Oszuści „na wnuczka” i policjanta!
Oszuści wciąż próbują wyłudzać oszczędności tzw. metodą „na wnuczka”. Dzwoniąc do starszych osób starszych podają się za krewnych i proszą o pilne wspomożenie finansowe. Wczoraj w Łomży. 83-latka oraz 67-latka nie uwierzyły w historie opowiadane przez osoby dzwoniące, a o całej sprawie poinformowały policję.
W południe do 83-letniej mieszkanki Łomży zadzwonił telefon. Mężczyzna podając się za siostrzeńca poprosił o pilne przekazanie 70 tysięcy złotych lub wzięcie kredytu.

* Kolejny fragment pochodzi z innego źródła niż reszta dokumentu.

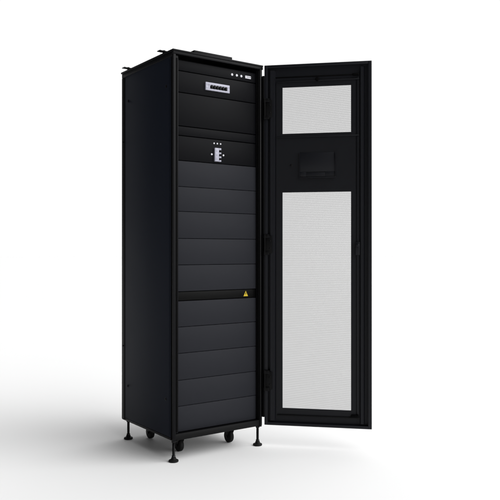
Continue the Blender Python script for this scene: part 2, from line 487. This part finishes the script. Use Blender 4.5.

Pieniądze były mu potrzebne sfinansowanie budowy domu. Po chwili z kobietą skontaktował się mężczyzna podający się za policjanta CBŚ informując o tym że jest ofiarą oszustwa i musi przekazać pieniądze osobie, która się po nie zgłosi.
Podobny telefon otrzymała też 67-letnia mieszkanka Łomży, która także nie uwierzyła w nagłą potrzebę finansową swojej rzekomej siostrzenicy proszącą o przekazanie 80 tysięcy złotych. Kobieta szybko zorientowała się, że to oszuści próbujący wyłudzić pieniądze i rozłączyła się o całej sprawie informując policję.
Ewelina Szlesińska z KMP w Łomży podkreśla, że w tego typu sytuacjach jest jedyną szansą byśmy nie stali się ofiarą oszustów to zasada „ograniczonego zaufania”.
- Niespodziewane telefony z prośbą o natychmiastową pomoc finansową od wnuków, kuzynów czy innych członków naszej rodziny każdorazowo powinny być potwierdzane u proszących o pomoc krewnych – mówi policjantka. - Pamiętajmy też, że telefoniczne podszywania się oszustów za urzędników państwowych, w tym również policjantów jest celowym działaniem przestępców, którzy w ten sposób chcą zapewnić o swojej wiarygodności i wzbudzić zaufanie.
Policja prosi też wszystkich, którzy odbierają tego typu podejrzane telefony o powiadamia na numer alarmowy policji 997 lub 112.